**The task**
Write out the lines from the top of the material through the line with "random.seed(7)", exactly and with nothing added.

**Supplied material**
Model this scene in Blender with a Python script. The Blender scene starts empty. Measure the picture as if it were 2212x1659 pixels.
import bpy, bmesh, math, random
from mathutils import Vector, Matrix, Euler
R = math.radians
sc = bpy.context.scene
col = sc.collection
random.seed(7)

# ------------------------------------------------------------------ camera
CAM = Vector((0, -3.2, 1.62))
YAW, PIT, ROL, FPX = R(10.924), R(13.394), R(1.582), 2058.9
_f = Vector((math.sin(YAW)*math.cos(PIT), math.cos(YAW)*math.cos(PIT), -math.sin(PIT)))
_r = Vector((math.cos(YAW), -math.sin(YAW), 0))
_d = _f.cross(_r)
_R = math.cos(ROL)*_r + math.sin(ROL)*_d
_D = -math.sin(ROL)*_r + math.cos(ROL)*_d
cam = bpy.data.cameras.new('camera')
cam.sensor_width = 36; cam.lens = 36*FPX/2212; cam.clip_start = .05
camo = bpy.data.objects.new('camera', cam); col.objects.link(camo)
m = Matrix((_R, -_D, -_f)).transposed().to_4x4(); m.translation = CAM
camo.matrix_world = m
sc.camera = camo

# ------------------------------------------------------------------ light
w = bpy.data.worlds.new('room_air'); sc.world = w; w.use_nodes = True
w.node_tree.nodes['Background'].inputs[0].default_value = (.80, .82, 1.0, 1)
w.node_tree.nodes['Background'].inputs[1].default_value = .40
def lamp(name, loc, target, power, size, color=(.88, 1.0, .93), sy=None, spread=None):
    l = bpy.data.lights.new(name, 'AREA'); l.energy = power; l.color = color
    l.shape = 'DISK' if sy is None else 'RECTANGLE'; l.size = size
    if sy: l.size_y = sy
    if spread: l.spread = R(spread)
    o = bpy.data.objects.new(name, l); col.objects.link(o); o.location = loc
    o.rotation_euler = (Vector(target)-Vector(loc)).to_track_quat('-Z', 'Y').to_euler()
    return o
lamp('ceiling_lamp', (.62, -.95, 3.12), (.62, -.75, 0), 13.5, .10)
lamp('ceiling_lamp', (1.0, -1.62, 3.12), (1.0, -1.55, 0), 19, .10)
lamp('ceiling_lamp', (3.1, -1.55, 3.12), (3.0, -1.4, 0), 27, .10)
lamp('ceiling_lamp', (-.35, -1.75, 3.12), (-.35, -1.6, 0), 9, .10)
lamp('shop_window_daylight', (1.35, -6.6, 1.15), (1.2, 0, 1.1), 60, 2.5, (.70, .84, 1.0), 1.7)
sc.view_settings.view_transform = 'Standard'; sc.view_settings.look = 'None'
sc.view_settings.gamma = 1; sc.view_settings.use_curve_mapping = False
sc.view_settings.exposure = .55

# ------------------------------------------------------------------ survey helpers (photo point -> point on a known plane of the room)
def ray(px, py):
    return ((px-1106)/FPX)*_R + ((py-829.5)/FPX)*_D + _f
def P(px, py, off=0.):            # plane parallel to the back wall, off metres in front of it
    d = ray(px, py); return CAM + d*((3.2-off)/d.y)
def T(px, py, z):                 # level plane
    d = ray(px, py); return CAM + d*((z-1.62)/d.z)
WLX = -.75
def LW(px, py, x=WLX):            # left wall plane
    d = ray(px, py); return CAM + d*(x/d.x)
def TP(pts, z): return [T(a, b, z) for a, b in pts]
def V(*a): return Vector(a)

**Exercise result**
Model this scene in Blender with a Python script. The Blender scene starts empty. Measure the picture as if it were 2212x1659 pixels.
import bpy, bmesh, math, random
from mathutils import Vector, Matrix, Euler
R = math.radians
sc = bpy.context.scene
col = sc.collection
random.seed(7)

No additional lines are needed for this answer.